Forward-thinking enterprises are gaining a competitive advantage in one unexpected area: the timing of their data center procurement.

As these enterprises search for space to power their critical workloads, they're discovering that capacity really does vanish while they deliberate. Vacancy rates in primary markets plunged to a record-low 1.9 percent last year, according to CBRE, while 80 percent of new construction is already claimed before the first server comes online.

Despite a 70 percent surge in building activity in 2024, demand continues to outstrip supply. It is set to climb 19-22 percent annually through 2030, according to McKinsey. Even if every currently planned project is completed on schedule, the US could still face a data center supply shortfall exceeding 15GW by the start of the next decade.

Major hyperscalers and technology companies are now securing capacity two or more years in advance, directly reducing availability for enterprises that lean on traditional procurement cycles. To be successful, you must respond by accelerating your internal planning processes and aligning IT infrastructure planning to match these new market realities.

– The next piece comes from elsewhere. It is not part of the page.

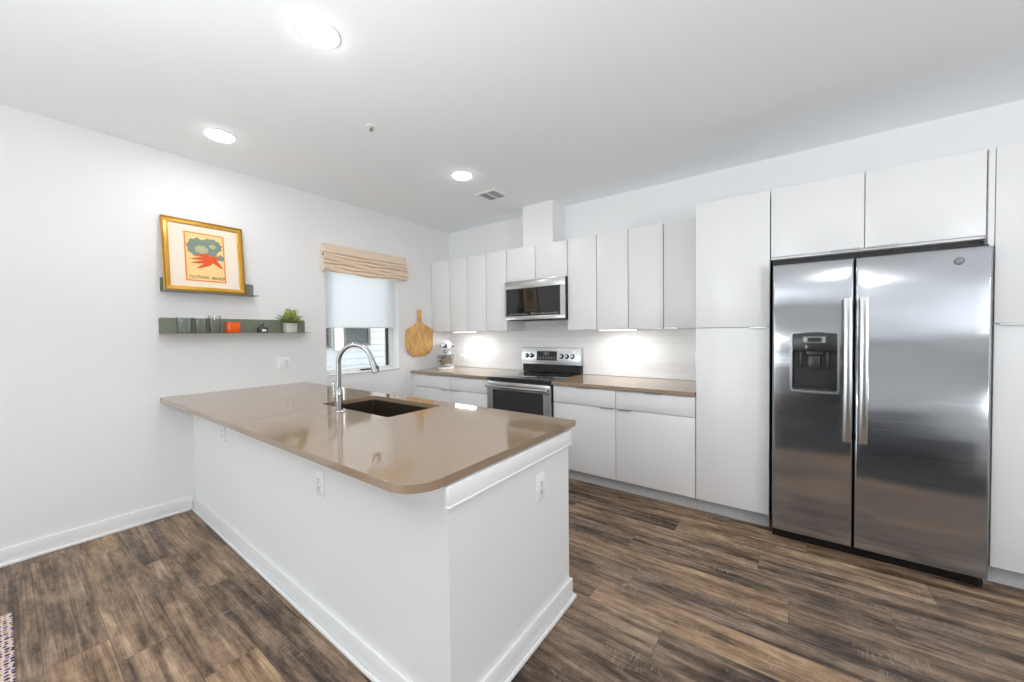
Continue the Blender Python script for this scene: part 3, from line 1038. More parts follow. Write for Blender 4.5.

The data center's terms have changed

Five years ago, the lack of encumbered capacity provided a malleable marketplace for sellers and buyers. That market dynamic has shifted significantly, and it's not temporary. By securing capacity so far in advance, hyperscalers and AI companies are fundamentally changing how space is allocated and priced. You'll increasingly face limited options if you're still operating on traditional purchasing timelines.

With occupancy rates hovering near 98 percent, successful organizations are adapting their approaches. They're focused on securing capacity when and where they need it. Understanding these new parameters — matching internal planning with market realities, identifying providers with available space and guaranteed power access, and acting decisively — will help you position yourself for success.

How to get the capacity you need today

The risk of being left on the sidelines is simply the reality of a supply-constrained market where traditional approaches no longer yield results.

Successful enterprises now begin their planning up to 24 months before needed delivery dates — and for good reason. While you're developing your 2026 forecast, providers are already inking agreements for 2027. Aligning your planning horizon with the hyperscalers and the overall market cadence helps ensure your organization doesn't miss critical opportunities.

But securing the space you need is also about moving smart. Start with a deep dive into your target markets. Which providers have guaranteed power access? When will it be available? Can you expand once you're signed on with them? This will often separate viable options from wasted time. Study recent transaction rates to understand true market pricing and thoroughly map out alternatives and their delivery timelines.

You should also challenge traditional geographic assumptions. That 60-mile radius around headquarters might be unnecessarily shrinking your options. If you want to be in Austin, would you be willing to go to Dallas? Would remote hands support make that switch viable? With strong interconnection capabilities, you can seamlessly connect to other data centers, cloud providers, and partners regardless of location. In markets where vacancy rates hover at record lows, flexibility often unlocks better solutions.

Most crucially, your internal processes must match market realities. This means engaging business units earlier to project their requirements further into the future and accelerating budget approval timelines. When your IT team assesses capacity needs 18-24 months out, and your finance department adapts its funding windows accordingly, you will be in position to act decisively should an opportunity to secure capacity arise.

Consider the parallels to purchasing a home in a competitive market: You wouldn't start looking for somewhere to live without understanding what's available and having financing in place. The same principles apply here, just on a commercial scale.

Relief is coming — but it will take time

The current supply and demand equation may not last forever. However, given ongoing supply chain constraints and the time required to bring new power online, the broader trend isn’t expected to shift until 2030. While some markets may stabilize sooner, waiting won’t serve your short- or long-term needs.

But waiting for market corrections won't address your immediate capacity needs. Your AI initiatives, customer commitments, and growth plans need support now. This means accelerating planning cycles, adjusting budget forecasts, and broadening geographic search parameters. It also means building internal systems that can identify and act on capacity requirements months or years before they become critical.

While many organizations are still adapting to these new market conditions, you can transform your approach and secure the capacity your business needs, starting with the planning decisions you make today.